Tarih boyunca, imanlılar ile imansızlar çarpışmakta, kuvvetli, çalışkan olan, gâlip ve hâkim olmakta, inançlarını, düşüncelerini yaymaktadır. Bu çarpışma, harp vasıtaları ile dövüşerek olduğu gibi, propaganda ve neşriyat yolu ile de yapılmaktadır. Şimdi, ikinci savaş bütün hızı ve kuvveti ile her gün devam etmektedir. İmansızlar, alçakça ve açıkça iftirâ ettikleri gibi, müslüman şekline girerek, din adamı görünerek, İslamiyeti içerden yıkmaya da çalışıyorlar. Kitaplı ve kitapsız bu kâfirlerin, planlı olarak hazırladıkları uydurma kitapları, radyo, televizyon neşriyatı ve sinema filmleri bir yandan, câhil ve münâfık kimselerin, dünyalık ele geçirmek için, ortaya çıkardıkları yanlış, bozuk din kitapları ve sözleri de bir yandan, dini, imanı yok etmektedir. Bu mânevî yıkıntıyı durdurabilmek için, Ehl-i sünnet âlimlerinin doğru bilgilerini yaymaktan başka kurtuluş yolu yoktur. Bunun için, yıllarca çalışarak, o büyük âlimlerin kitaplarını inceledik. Sonsuz ölüme sürükleyen kalp hastalıklarının ilacı olan kıymetli yazıları toplamaya ve tercüme etmeye uğraştık. Cenâb-ı Hakk’ın yardımı ve ihsanı ile birkaç kitap hâsıl oldu ve basıldı.

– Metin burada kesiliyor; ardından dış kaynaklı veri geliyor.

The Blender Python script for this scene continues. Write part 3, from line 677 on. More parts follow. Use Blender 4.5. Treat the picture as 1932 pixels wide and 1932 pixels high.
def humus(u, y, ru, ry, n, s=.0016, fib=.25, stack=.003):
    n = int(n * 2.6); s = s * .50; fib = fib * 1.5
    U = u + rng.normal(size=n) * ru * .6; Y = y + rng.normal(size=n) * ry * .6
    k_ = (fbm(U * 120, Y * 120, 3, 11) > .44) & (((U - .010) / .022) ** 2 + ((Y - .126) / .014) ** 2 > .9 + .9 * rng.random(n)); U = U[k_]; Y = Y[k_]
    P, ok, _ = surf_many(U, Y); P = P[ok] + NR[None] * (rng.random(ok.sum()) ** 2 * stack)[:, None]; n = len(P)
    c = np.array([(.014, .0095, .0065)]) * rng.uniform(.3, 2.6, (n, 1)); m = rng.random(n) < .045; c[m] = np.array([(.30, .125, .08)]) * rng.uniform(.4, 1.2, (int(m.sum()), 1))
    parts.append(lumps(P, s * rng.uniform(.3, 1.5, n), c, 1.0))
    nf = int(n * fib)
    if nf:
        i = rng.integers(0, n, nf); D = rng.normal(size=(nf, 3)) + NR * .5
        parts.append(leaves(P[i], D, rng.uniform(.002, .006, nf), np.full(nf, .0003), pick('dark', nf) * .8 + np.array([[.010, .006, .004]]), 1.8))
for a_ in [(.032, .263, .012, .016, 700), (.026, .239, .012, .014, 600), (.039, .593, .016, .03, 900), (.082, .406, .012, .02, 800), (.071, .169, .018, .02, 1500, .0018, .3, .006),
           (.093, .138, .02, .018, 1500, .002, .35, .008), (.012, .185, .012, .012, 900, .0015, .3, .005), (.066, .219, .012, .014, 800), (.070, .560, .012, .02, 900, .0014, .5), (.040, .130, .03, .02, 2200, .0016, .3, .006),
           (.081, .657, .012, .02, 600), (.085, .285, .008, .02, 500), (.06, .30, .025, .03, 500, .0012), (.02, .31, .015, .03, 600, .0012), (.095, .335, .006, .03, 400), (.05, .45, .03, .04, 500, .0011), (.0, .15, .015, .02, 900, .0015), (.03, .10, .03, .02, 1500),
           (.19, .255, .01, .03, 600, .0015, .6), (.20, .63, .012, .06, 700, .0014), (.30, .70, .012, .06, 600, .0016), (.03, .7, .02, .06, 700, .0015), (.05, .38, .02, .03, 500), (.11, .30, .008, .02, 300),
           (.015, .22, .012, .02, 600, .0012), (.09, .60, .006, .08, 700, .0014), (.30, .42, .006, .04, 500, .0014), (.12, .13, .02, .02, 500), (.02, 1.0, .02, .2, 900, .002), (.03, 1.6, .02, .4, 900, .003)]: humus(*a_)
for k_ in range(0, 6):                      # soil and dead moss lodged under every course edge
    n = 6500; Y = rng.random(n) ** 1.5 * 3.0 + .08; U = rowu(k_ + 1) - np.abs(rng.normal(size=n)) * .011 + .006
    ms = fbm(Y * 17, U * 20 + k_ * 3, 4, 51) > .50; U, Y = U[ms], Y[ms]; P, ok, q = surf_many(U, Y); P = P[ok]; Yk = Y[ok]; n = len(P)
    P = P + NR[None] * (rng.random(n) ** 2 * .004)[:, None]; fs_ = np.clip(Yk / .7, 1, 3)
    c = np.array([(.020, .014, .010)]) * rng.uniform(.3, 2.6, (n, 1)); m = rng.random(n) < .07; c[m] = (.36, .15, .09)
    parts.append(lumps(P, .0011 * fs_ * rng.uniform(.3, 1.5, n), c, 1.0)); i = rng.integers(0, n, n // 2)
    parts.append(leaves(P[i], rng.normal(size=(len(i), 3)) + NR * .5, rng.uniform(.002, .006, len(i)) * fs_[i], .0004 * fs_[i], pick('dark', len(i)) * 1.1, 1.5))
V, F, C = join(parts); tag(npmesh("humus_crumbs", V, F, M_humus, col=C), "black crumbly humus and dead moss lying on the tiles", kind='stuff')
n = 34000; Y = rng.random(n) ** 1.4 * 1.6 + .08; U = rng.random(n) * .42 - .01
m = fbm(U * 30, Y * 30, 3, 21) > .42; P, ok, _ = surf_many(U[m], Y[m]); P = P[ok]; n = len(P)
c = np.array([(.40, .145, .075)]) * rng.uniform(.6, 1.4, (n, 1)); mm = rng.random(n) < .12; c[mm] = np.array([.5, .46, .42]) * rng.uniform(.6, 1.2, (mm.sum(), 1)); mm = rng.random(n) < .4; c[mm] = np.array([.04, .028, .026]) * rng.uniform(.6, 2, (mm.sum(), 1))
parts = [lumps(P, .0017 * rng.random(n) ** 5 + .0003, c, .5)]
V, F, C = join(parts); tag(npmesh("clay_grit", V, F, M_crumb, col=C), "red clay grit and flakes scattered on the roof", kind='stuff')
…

Resûlullahın vefâtından sonra da, İslam düşmanları dine, imana insafsızca saldırmışlardı. Allahü teâlâ, Hindistan’da, İmâm-ı Rabbânî Ahmed-i Fârukî Serhendîyi “kuddise sirruh” yaratarak, o korkunç akıntıyı, bunun çalışmaları ile durdurmuştu. Bu yüce imâmın mektupları, kitapları, insanları gafletten uyandırdı. Dünyaya ışık saldı. Kendisi 1034 [m. 1624] senesinde Hindistan’da vefât etti. Çeşitli memleketlere göndermiş olduğu mektuplardan 536 mektubu, üç cilt halinde toplanarak Mektûbât kitabı meydana gelmiştir. Büyük âlim, Seyyid Abdülhakîm Efendi, “Allah’ın kitabından ve Resûlullahın hadislerinden sonra, İslam kitaplarının en üstünü, en faydalısı, İmâm-ı Rabbânî’nin Mektûbât kitabıdır. Mektûbât’ta bildirilen tasavvuftan, tarîkatten ve hakîkî mürşidlerden şimdi hiç kalmadı. Bizler, Mektûbât’taki ince bilgileri, mârifetleri anlayamayız” buyurdu.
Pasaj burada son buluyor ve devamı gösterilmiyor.